> **Data entries**:
start

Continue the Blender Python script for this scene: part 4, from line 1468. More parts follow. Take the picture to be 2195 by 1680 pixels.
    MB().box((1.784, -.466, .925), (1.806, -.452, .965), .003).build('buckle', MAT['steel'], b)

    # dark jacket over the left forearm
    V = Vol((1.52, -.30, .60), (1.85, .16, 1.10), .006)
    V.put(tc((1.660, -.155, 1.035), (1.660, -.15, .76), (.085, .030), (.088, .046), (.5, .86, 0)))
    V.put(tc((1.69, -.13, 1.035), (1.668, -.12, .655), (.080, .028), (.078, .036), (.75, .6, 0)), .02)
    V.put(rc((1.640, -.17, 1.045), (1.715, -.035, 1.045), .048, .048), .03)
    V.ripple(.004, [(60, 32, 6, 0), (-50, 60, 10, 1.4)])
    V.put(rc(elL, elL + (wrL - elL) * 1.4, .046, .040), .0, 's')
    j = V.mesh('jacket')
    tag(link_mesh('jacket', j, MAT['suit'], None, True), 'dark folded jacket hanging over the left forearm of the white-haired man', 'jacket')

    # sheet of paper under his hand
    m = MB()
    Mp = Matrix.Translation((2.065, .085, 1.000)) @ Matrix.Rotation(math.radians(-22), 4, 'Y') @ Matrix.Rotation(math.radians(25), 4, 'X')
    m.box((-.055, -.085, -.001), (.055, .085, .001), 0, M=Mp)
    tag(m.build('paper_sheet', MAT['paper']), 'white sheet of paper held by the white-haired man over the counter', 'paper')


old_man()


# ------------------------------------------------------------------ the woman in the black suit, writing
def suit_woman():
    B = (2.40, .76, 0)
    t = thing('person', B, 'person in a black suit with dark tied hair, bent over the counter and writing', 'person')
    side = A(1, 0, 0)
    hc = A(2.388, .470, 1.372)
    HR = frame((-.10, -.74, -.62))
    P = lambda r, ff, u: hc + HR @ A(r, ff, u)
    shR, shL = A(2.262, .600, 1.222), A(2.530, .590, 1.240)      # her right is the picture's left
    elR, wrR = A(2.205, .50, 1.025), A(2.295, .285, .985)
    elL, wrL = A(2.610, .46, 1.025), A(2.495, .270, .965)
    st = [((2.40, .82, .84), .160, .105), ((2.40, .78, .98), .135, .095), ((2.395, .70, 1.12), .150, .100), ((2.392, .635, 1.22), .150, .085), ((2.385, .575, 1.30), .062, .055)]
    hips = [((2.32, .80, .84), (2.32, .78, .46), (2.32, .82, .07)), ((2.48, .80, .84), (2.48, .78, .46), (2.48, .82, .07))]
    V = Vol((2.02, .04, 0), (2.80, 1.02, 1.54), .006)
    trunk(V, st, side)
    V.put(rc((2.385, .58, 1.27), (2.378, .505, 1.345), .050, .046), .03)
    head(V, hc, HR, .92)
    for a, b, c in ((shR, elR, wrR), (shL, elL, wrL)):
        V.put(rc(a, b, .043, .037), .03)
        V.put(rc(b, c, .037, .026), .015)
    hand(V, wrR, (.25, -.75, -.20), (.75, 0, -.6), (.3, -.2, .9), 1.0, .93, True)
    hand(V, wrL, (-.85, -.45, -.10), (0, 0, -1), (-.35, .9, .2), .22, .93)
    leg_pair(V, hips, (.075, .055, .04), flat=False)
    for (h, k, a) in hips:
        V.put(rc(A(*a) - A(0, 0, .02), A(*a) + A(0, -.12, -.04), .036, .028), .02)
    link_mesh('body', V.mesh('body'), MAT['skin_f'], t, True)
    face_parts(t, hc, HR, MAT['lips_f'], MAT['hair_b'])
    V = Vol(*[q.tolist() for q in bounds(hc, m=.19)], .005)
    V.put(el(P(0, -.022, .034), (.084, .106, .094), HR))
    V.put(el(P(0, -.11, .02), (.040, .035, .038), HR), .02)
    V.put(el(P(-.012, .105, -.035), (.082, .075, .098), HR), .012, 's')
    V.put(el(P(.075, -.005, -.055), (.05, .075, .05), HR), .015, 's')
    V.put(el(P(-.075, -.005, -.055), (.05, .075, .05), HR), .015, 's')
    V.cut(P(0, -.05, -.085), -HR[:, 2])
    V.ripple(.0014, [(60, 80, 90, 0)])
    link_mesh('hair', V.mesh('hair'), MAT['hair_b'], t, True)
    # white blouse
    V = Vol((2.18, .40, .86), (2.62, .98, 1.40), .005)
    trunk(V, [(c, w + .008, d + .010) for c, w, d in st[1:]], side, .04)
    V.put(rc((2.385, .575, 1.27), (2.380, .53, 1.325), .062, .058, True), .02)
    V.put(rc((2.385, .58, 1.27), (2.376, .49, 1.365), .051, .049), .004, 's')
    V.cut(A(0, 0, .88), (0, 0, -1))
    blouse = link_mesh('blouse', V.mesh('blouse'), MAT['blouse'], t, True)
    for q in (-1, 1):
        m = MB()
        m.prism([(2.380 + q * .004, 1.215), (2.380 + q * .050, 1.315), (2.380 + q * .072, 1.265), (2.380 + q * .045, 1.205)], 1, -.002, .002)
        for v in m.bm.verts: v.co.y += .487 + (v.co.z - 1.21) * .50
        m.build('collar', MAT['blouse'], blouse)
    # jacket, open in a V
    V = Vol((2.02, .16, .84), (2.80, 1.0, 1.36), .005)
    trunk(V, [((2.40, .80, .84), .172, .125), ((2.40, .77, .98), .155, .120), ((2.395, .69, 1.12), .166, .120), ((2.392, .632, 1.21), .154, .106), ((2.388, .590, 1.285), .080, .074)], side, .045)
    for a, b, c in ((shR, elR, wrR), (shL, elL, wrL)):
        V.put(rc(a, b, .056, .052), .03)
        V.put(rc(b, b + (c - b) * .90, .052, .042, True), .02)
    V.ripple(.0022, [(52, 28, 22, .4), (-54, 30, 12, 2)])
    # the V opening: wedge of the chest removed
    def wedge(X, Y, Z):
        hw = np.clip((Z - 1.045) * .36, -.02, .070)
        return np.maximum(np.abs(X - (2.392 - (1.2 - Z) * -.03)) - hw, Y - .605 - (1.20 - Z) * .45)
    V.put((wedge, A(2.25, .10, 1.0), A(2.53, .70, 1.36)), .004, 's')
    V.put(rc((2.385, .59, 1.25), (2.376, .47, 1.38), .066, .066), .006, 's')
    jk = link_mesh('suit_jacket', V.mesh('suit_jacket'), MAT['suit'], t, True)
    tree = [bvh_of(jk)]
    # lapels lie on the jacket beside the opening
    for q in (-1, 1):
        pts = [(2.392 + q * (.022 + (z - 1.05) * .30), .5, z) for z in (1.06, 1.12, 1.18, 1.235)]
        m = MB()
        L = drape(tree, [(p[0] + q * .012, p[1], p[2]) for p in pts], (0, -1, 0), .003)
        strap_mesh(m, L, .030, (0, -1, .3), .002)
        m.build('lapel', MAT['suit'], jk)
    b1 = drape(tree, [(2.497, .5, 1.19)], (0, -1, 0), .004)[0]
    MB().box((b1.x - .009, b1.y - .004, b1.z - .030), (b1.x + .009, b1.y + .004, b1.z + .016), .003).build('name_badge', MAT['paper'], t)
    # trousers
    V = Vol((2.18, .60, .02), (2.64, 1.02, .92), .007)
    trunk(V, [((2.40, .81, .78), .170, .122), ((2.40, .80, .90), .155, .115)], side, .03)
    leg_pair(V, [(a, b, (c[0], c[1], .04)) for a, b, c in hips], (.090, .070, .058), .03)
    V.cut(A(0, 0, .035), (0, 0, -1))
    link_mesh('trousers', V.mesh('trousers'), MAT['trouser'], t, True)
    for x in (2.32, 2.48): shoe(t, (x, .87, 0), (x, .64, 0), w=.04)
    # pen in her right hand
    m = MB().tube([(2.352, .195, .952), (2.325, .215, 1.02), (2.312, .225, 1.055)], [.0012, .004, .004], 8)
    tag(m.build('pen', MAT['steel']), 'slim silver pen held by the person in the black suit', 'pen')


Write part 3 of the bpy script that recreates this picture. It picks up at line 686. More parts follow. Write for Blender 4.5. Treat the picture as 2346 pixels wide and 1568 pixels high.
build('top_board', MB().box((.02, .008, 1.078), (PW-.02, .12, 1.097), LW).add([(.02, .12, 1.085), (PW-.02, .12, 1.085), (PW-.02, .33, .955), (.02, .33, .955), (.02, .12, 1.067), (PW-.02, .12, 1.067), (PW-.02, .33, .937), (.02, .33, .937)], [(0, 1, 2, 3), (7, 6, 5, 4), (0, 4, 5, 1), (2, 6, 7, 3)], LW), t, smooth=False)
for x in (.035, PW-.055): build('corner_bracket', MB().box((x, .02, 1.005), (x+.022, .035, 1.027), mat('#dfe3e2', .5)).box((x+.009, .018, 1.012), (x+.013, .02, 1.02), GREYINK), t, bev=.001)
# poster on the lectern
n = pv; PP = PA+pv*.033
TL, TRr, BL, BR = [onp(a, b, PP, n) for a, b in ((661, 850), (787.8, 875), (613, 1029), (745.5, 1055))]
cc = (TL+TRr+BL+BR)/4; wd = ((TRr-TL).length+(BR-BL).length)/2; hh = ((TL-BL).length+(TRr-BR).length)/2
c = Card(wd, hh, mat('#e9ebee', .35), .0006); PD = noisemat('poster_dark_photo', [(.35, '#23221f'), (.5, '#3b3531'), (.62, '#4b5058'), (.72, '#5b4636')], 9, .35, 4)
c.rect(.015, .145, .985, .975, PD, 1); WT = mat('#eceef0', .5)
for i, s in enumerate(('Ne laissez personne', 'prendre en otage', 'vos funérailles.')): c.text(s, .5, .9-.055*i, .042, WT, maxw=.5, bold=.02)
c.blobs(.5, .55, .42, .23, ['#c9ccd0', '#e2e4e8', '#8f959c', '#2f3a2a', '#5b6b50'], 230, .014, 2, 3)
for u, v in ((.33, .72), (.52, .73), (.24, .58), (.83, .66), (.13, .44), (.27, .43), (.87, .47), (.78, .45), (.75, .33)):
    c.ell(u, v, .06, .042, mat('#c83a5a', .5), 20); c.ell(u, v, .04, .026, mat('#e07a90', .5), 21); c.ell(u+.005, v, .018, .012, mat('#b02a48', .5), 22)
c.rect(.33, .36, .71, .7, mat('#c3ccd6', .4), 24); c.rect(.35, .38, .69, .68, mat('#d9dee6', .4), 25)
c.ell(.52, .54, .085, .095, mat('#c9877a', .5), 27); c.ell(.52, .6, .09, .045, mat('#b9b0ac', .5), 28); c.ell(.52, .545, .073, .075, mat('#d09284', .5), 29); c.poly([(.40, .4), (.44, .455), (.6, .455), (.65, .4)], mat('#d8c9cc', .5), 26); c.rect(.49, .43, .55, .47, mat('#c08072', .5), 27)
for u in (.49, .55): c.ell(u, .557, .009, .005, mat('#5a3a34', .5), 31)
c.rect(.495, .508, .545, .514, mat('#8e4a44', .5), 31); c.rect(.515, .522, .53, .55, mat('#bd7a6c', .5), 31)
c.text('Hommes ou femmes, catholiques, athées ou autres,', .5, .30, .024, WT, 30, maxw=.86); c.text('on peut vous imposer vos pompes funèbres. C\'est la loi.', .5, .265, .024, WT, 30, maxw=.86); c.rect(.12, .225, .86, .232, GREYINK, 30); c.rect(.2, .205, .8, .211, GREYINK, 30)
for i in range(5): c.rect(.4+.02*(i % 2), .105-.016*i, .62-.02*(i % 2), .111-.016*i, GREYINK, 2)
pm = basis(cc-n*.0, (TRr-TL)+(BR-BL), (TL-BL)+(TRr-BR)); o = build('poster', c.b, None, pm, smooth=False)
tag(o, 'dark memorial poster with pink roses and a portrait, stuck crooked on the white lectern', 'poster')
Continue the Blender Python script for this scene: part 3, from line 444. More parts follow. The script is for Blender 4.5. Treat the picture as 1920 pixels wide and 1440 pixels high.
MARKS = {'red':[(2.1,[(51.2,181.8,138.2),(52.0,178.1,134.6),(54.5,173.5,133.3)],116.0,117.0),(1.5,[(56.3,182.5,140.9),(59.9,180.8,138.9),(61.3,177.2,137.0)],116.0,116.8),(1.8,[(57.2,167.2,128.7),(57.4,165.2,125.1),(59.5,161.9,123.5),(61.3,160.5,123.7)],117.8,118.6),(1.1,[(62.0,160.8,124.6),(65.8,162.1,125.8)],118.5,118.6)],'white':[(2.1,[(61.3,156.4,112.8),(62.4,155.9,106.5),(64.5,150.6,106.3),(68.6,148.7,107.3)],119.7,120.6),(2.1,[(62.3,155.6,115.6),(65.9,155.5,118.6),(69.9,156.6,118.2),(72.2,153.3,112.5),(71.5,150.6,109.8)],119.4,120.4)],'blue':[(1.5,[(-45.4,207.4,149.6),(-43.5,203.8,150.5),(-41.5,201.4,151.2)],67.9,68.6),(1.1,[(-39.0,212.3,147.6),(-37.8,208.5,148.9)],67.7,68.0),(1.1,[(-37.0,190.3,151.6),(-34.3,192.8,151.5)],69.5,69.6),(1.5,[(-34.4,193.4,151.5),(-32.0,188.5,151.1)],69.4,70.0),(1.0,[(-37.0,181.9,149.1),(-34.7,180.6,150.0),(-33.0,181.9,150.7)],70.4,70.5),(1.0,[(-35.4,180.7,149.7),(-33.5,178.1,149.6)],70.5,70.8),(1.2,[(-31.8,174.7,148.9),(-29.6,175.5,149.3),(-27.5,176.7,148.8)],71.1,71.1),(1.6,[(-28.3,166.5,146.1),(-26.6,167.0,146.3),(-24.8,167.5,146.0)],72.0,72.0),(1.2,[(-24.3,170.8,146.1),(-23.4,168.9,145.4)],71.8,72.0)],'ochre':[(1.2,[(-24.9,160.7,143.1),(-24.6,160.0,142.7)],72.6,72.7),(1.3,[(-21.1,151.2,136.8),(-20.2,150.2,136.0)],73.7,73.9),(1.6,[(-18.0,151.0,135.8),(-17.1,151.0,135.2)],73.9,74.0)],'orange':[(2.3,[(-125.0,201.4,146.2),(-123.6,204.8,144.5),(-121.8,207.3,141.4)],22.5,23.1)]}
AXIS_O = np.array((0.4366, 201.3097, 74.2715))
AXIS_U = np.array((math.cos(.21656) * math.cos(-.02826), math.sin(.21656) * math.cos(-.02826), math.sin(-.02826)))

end

Where a line above contains the word "Treat", copy that line.

Write part 3 of the bpy script that recreates this picture. It picks up at line 686. More parts follow. Write for Blender 4.5. Treat the picture as 2346 pixels wide and 1568 pixels high.
Continue the Blender Python script for this scene: part 3, from line 444. More parts follow. The script is for Blender 4.5. Treat the picture as 1920 pixels wide and 1440 pixels high.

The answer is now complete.